Basic Tools and Concepts

Scholarly Legal Writing

Scholarly writing is distinct from practice related legal writing primarily in its purpose. In scholarly writing one has time to ponder a legal question; it is a way for the writer to enter the dialog about a particular legal topic. Practice related writing is result oriented. Its focus is usually a specific case/fact scenario and its purpose is to accomplish something about that case. Typically, the practice related writing will begin with the law as it exists currently or at the point in time relevant to the problem being considered, and then apply that law to the problem. In contrast, scholarly writing might explain the history of that law, how it developed and got to be where it is today, then discuss and analyze that law. The time lines for completing a scholarly piece and a practice related piece are also very different. Practice related writing requires the author to be able to quickly focus the issues on what is directly relevant to solving the problem at hand and discuss those issues fully without adding interesting but unnecessary commentary.

Generally a scholarly piece of writing will have one or more highly footnoted sections at the beginning that indicate what the writer’s thorough research has revealed about the topic; that information will then form the basis for a more lightly footnoted analysis and evaluation that is appropriate to the specific document. The research sections will include whatever background that the reader will need to understand the analysis section and might include a factual or statistical component, a methodology section, a history or survey of the law. The analysis section is the writer’s opportunity to add to the ongoing debate on the topic and to make a significant contribution to legal literature.
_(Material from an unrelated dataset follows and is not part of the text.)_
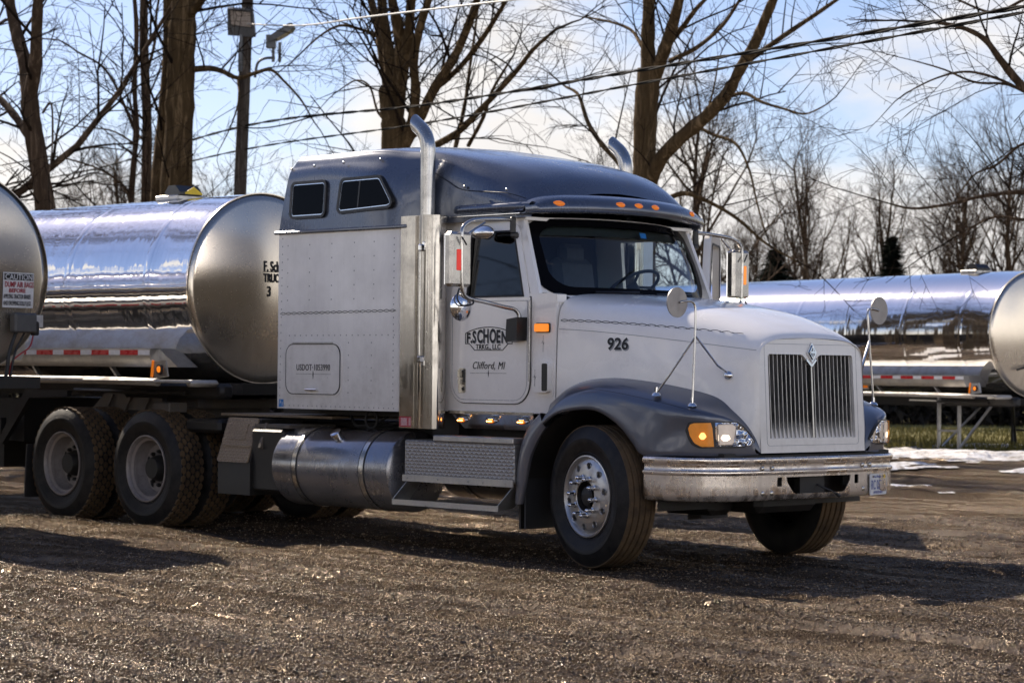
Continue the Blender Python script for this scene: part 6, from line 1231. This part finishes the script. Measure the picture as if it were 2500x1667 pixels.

As with any legal writing, writing a scholarly piece is easier if the process is broken into pieces and a timeline established for creating each piece as well as the final product. One of the most important pieces is to clearly define the topic of the piece before beginning research or writing. Two books that are useful when choosing a topic as well as with the other steps of the writing process are: Fajans, Scholarly Writing for Law Students and Volokh, Academic Legal Writing. Both books are available in our library.